HOWARD GARDNER is the John H. and Elisabeth A. Hobbs Professor of Cognition and Education at the Harvard Graduate School of Education. He is also an adjunct professor of psychology at Harvard University and senior director of Harvard Project Zero. Among numerous honors, Gardner received a MacArthur Prize Fellowship and a Fellowship from the John S. Guggenheim Memorial Foundation in 1981 and 2000, respectively. In 1990, he was the first American to receive the University of Louisville’s Grawemeyer Award in Education. In recognition of his contributions to both academic theory and public policy, he has received honorary degrees from thirty-one colleges and universities. He has been elected a member of the American Academy of Arts and Sciences, the American Philosophical Society, the National Academy of Education, and the London-based Royal Society for the Encouragement of Arts, Manufactures, and Commerce. He serves on a number of boards, including New York’s Museum of Modern Art and the American Philosophical Society.

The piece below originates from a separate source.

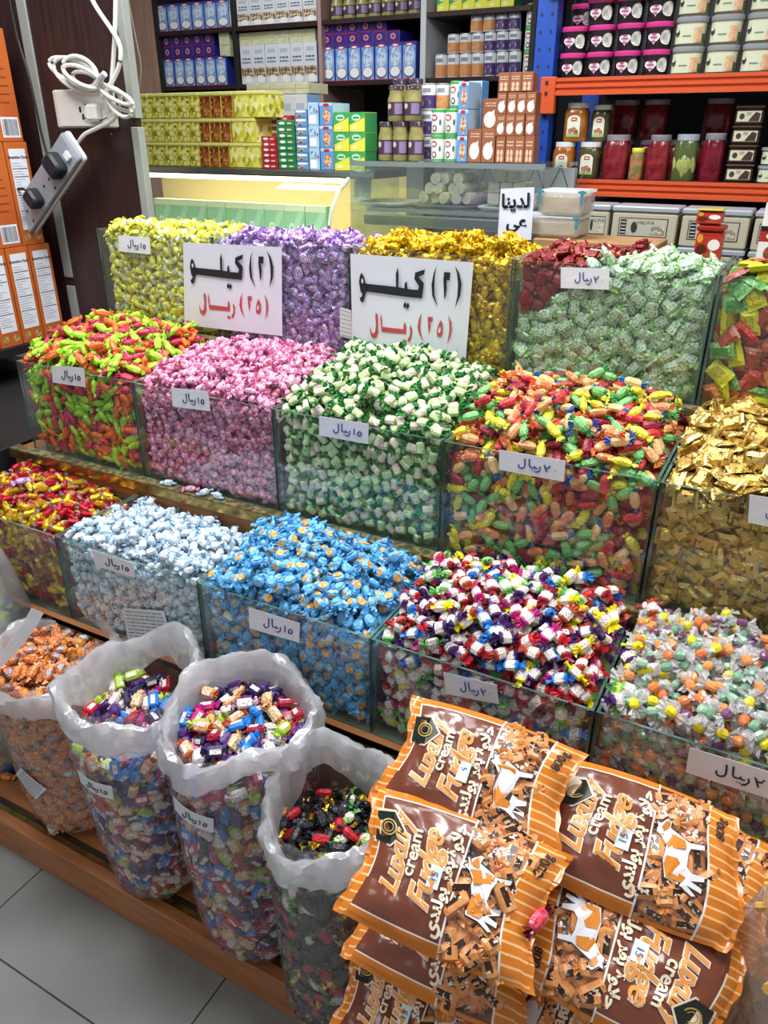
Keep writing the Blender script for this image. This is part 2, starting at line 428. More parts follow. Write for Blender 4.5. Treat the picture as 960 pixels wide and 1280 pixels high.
pk = c_('pink', 'e88ab4', 'f8cfe0'); pk2 = c_('pink2', 'd8649c', 'f2a8cc')
K['pink'] = Kind('pink_candy', 'pink sweet', (25, 18, 14, 11, 22), [('striped', [pk, c_('pinkl', 'e4b4d4', 'a34478'), pk2]), ('rose', [pk2, c_('pinkl2', 'f0d4e4', 'c86a9c'), pk]), ('red-centred', [pk, c_('pinkr', 'd4506a', 'eeb0c4'), pk2])], seed=8, parts=True)
gr = c_('dgreen', '38904a', '1f6a30', scale=150); cr = c_('cream', 'cfe69c', 'e2f4c0')
K['green'] = Kind('green_cream_candy', 'cream and green sweet', (25, 18, 14, 13, 28), [('plain', [cr, c_('creaml', 'f2e8d8', 'd88a90', thr=(.58, .63)), gr]), ('stamped', [c_('cream3', 'cfe8a0', 'e8f6cc'), c_('creaml2', 'd8eeb4', '5c9a50', thr=(.6, .65)), gr])], boxy=True, seed=9, parts=True, band=.34)
def fr(n, a, b, t): return [c_(n, a, b), c_(n+'l', a, '5a4a1c' if n == 'fy' else b, thr=(.6, .64)), c_(n+'t', t)]
K['fruit'] = Kind('fruit_chew', 'fruit chew', (35, 19, 15, 11, 20), [('yellow', fr('fy', 'eee032', 'f8f26a', 'f2ea50')), ('green', fr('fg', '86c87c', '5aa860', '4aa45c')), ('red', fr('fr', 'c8242e', 'e0606a', 'b81e2c')), ('peach', fr('fp', 'f0a468', 'f8d0a0', 'ee9454')),
    ('pale orange', fr('fo', 'e87a44', 'f4c8a0', 'e86c3a')), ('green', fr('fg', '86c87c', '5aa860', '4aa45c')), ('blue-tailed peach', [c_('fp2', 'eebc80', 'f6dcb0'), c_('fp2l', 'eebc80'), c_('fb', '2a6cc8')]), ('maroon', fr('fm', '8c1c34', 'b04058', '7a182c'))], seed=10, parts=True)
gb = tw('gbar', 'cba650', .26, .75, h2='a8843a', scale=70); gb2 = tw('gbar_label', 'd8b868', .3, .65, h2='4a3818', scale=130, thr=(.56, .6)); gb3 = tw('gbar_end', 'e8cc80', .2, .8)
K['goldbar'] = Kind('gold_packet', 'gold packet', (43, 31, 11), [('dull', [gb, gb2, gb3]), ('bright', [gb3, gb2, gb])], pack=True, seed=11, nvar=5)
rf = tw('rfoil', 'c01c30', .2, .6, h2='8a1020', scale=120); yf = tw('yfoil', 'ecc42c', .2, .7, h2='c89a1c', scale=120); ct = film('wrap_clear_tail', .6, .3, .15, 'fff4f0', .8, 300, .3)
K['redgold'] = Kind('foil_candy', 'foil sweet', (29, 17, 14, 9, 16), [('red', [rf, rf, ct]), ('gold', [yf, yf, ct])], seed=12, parts=True, band=.4)
wb = c_('wblue', 'd8e8f2', '98c2e4', scale=120); wb2 = c_('wblue2', 'b4d6ee', 'e6f2f8', scale=120)
K['whiteblue'] = Kind('white_blue_candy', 'white-blue sweet', (24, 18, 15, 10, 20), [('blue-stamped', [wb, c_('wbl', 'e4eef4', '3f7ab8', scale=160, thr=(.56, .6)), wb2]), ('pale', [wb2, c_('wbl2', 'eef4f8', 'b0948c', scale=160, thr=(.58, .62)), wb])], seed=13, parts=True, band=.3)
sb1 = c_('sky', '5fb4ea', '8ccdf4', scale=120); sb2 = c_('sky2', '7cc6f4', '4fa6e2', scale=120)
K['blue'] = Kind('sky_blue_candy', 'blue sweet', (25, 19, 15, 12, 25), [('orange-dotted', [sb1, c_('skyl', 'bfe0f2', '7cc0ea', scale=120), sb2, c_('skyd', 'f0a040', 'f6e0a0', scale=150)]), ('plain', [sb2, sb1, sb2, sb1])], seed=14, parts=True, dot=True, dotr=.4)
def wl(n, h): return [c_('w'+n, h), PRINTW, c_('wt'+n, h, rough=.25)]
MIX = [('blue', wl('b', '2c86dc')), ('red', wl('r', 'd42c34')), ('yellow', wl('y', 'f2e41e')), ('green', wl('g', '7cc46c')), ('purple', wl('p', '4c2468')), ('magenta', wl('m', 'c22a80')), ('orange-brown', wl('o', 'b84c32')), ('dark red', wl('dr', 'a01c28')), ('violet', wl('vi', '38205c'))]
K['mixed'] = Kind('white_label_candy', 'white-labelled sweet', (27, 21, 15, 13, 25), MIX, boxy=True, seed=15, parts=True, band=.29)
def clr(n, h): return [c_('cl'+n, h, rough=.12, bump=.1), c_('cl'+n, h, rough=.12, bump=.1), film('wrap_milk', .22, .78, .12, 'ffffff', .6, 200, .16)]
K['clear'] = Kind('boiled_candy', 'boiled sweet', (18, 16, 14, 15, 31), [('orange', clr('o', 'f09a5a')), ('green', clr('g', '7aa88a')), ('purple', clr('p', '7c4c74')), ('yellow', clr('y', 'eedc2e')), ('amber', clr('a', 'e8824a')), ('pale green', clr('pg', '9cc0a4'))], seed=16, parts=True)
oc = tw('honey', 'd8703a', .25, h2='f0a868', scale=160); oc2 = tw('honeyt', 'e0844c', .25, h2='f6c498', scale=160)
K['honey'] = Kind('orange_candy', 'honeycomb-print sweet', (31, 23, 17, 11, 25), [('silver-labelled', [oc, tw('honeyl', 'b8a8a4', .3, .3, h2='6a6a8c'), oc2]), ('amber', [oc, tw('honeyl2', 'f0b040', h2='d8703a'), oc2]), ('plain', [oc, oc, oc2])], seed=17, parts=True)
MIX2 = [('red', wl('r', 'd42c34')), ('dark purple', wl('p', '3c1c5c')), ('purple', [c_('mp', '5a2c84', '3a1c58'), c_('mp', '5a2c84'), c_('mpt', '6a3a94')]), ('cream', [c_('mc', 'ecd8b0', 'd89a58'), c_('mc', 'ecd8b0'), c_('mct', 'f0b478')]),
        ('magenta', wl('m', 'c22a80')), ('blue', wl('b', '2c86dc')), ('lime', wl('lm', 'a8c83c')), ('orange', [c_('mo', 'e08a48', 'f0c898'), PRINTW, c_('mot', 'c8582c')]), ('white', [PRINTW, PRINTW, c_('mwt', 'e6e0ea', 'b04868')]), ('navy', wl('n', '24204c')), ('crimson', wl('cr', 'a81c38'))]
K['assort'] = Kind('assorted_candy', 'assorted sweet', (30, 21, 16, 11, 21), MIX2, boxy='top', seed=18, parts=True, band=.34)
K['assorted2'] = Kind('assorted_toffee', 'assorted toffee', (30, 21, 16, 11, 21), MIX2, boxy='top', seed=19, parts=True, band=.34)
bk = c_('blk', '14141a', '2a2a32'); gt = tw('goldtw', 'ecc840', .22, .65, h2='b08a20', scale=120)
K['black'] = Kind('black_candy', 'toffee', (32, 18, 15, 13, 25), [('gold-tailed black', [bk, bk, gt]), ('all black', [bk, c_('blkl', '1a1a20', 'd0d0d8', thr=(.64, .68)), bk]), ('red', [c_('br', 'b8182c'), c_('br', 'b8182c'), bk]), ('gold-tailed black', [bk, bk, gt]), ('all black', [bk, bk, bk]), ('green', [c_('bg', '5cae50', 'e8e8a0'), PRINTW, c_('bgt', '3f9a48')])], seed=20, parts=True)

def deposit(u0, u1, v0, v1, target, kind, rng, layers=2.1, hmax=None, cell=.004, tilt=.28, cover=.93):
    """drop sweets one by one on a height map until it reaches the target surface; returns [(u,v,h,psi,slope_u,slope_v,roll)]"""
    nu, nv = int((u1-u0)/cell)+1, int((v1-v0)/cell)+1
    U, V = np.meshgrid(u0+np.arange(nu)*cell, v0+np.arange(nv)*cell, indexing='ij')
    TG_ = target(U, V); H = TG_-layers*kind.T; out = []
    Lf, Wf = kind.full*.46, kind.W*.52
    R = int(max(Lf, Wf)/cell)+1
    mx = mv = kind.full*(.36 if hmax is not None else .24)
    need = int(((H >= TG_-.55*kind.T).size)*cover); k = 0; maxn = int((u1-u0)*(v1-v0)/(kind.full*kind.W)*layers*2.2)
    while k < maxn:
        cu = rng.uniform(u0+mx, u1-mx, 14); cv = rng.uniform(v0+mv, v1-mv, 14)
        iu = ((cu-u0)/cell).astype(int); iv = ((cv-v0)/cell).astype(int)
        df = H[iu, iv]-TG_[iu, iv]; b = int(df.argmin())
        if df[b] > -.35*kind.T: 
            if (H >= TG_-.6*kind.T).mean() > cover: break
        a, c = iu[b], iv[b]; sl = (slice(max(a-R, 0), a+R+1), slice(max(c-R, 0), c+R+1))
        du, dv = U[sl]-cu[b], V[sl]-cv[b]; psi = rng.uniform(0, math.pi)
        x = du*math.cos(psi)+dv*math.sin(psi); y = -du*math.sin(psi)+dv*math.cos(psi)
        e = (x/Lf)**2+(y/Wf)**2; msk = e <= 1
        if msk.sum() < 4: k += 1; continue
        h = H[sl][msk]; A = np.stack([du[msk], dv[msk], np.ones(msk.sum())], 1)
        s, *_ = np.linalg.lstsq(A, h, rcond=None)
        su, sv = np.clip(s[0], -.7, .7)+rng.normal(0, tilt*.5), np.clip(s[1], -.7, .7)+rng.normal(0, tilt*.5)
        base = np.percentile(h-su*du[msk]-sv*dv[msk], 78)
        hc = base+kind.T*.5
        if hmax is not None:
            su *= .5; sv *= .5; ov = hc-(hmax-kind.T*.5)
            if ov > kind.T*.33: H[a, c] = max(H[a, c], TG_[a, c]-.3*kind.T); k += 1; continue
            hc = min(hc, hmax-kind.T*.5)
        out.append((cu[b], cv[b], hc, psi, su, sv, rng.normal(0, .5)))
        top = hc+su*du+sv*dv+kind.T*.5*np.sqrt(np.clip(1-e, 0, 1))
        sub = H[sl]; sub[msk] = np.maximum(sub, top)[msk]
        k += 1
    return out, (U, V, H)

def frame_from(n, psi, ex, ey, roll):
    n = n/np.linalg.norm(n); x = math.cos(psi)*ex+math.sin(psi)*ey; x = x-n*(x@n); x /= np.linalg.norm(x); y = np.cross(n, x)
    c, s = math.cos(roll), math.sin(roll); y2 = y*c+n*s; z2 = n*c-y*s
    return np.stack([x, y2, z2], 1)
E_X, E_Y, E_Z = np.eye(3)
PILE = []      # every sweet: dict(kind, var, col, R, p, home, where)
rng = np.random.default_rng(7)
def add_sweets(kind, res, mapf, home, where, colf=None):
    for (u, v, h, psi, su, sv, roll) in res:
        R3, p = mapf(u, v, h, psi, su, sv, roll)
        col = colf(u, v, rng) if colf else int(rng.integers(len(kind.colours)))
        if isinstance(col, tuple): kd, col = col
        else: kd = kind
        PILE.append((kd, int(rng.integers(len(kd.geo))), col % len(kd.colours), R3, p, home, where))
def map_top(u, v, h, psi, su, sv, roll):
    return frame_from(np.array([-su, -sv, 1]), psi, E_X, E_Y, roll), np.array([u, v, h])
def map_front(Yc):
    def f(u, v, h, psi, su, sv, roll):      # h grows towards -Y
        return frame_from(np.array([-su, -1, -sv]), psi, E_X, E_Z, roll*.5), np.array([u, Yc-h, v])
    return f
def lerp_heap(x0, x1, y0, y1, fl_, fr_, bl, br, mound=0, power=1.3):
    def t(U, V):
        a = (U-x0)/(x1-x0); b = ((V-y0)/(y1-y0)).clip(0, 1); bb = b**power
        z = (fl_*(1-a)+fr_*a)*(1-bb)+(bl*(1-a)+br*a)*bb
        return z+mound*np.sin(np.pi*a.clip(0, 1))*np.sin(np.pi*b)+.006*np.sin(U*37+V*11)*np.sin(V*41)
    return t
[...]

His newest research undertaking is a large-scale national study documenting how different groups think about the goals of college and the value of a course of study emphasizing liberal arts and sciences. The study seeks to understand how the chief constituencies of campuses—incoming students, graduating students, faculty, senior administrators, parents, alumni/ae, trustees and job recruiters—think about these changes and how they may impact the college experience in our time. Ultimately, the study aims to provide valuable suggestions of how best to provide quality, non-professional higher education in the 21st century.
His numerous books include Truth, Beauty, and Goodness Reframed; Leading Minds; Frames of Mind; The Mind's New Science: A History of the Cognitive Revolution; To Open Minds; Multiple Intelligences; Extraordinary Minds: Portraits of Four Exceptional Individuals; Changing Minds: The Art and Science of Changing Our Own and other People's Minds; and A Synthesizing Mind: A Memoir from the Creator of Multiple Intelligences Theory.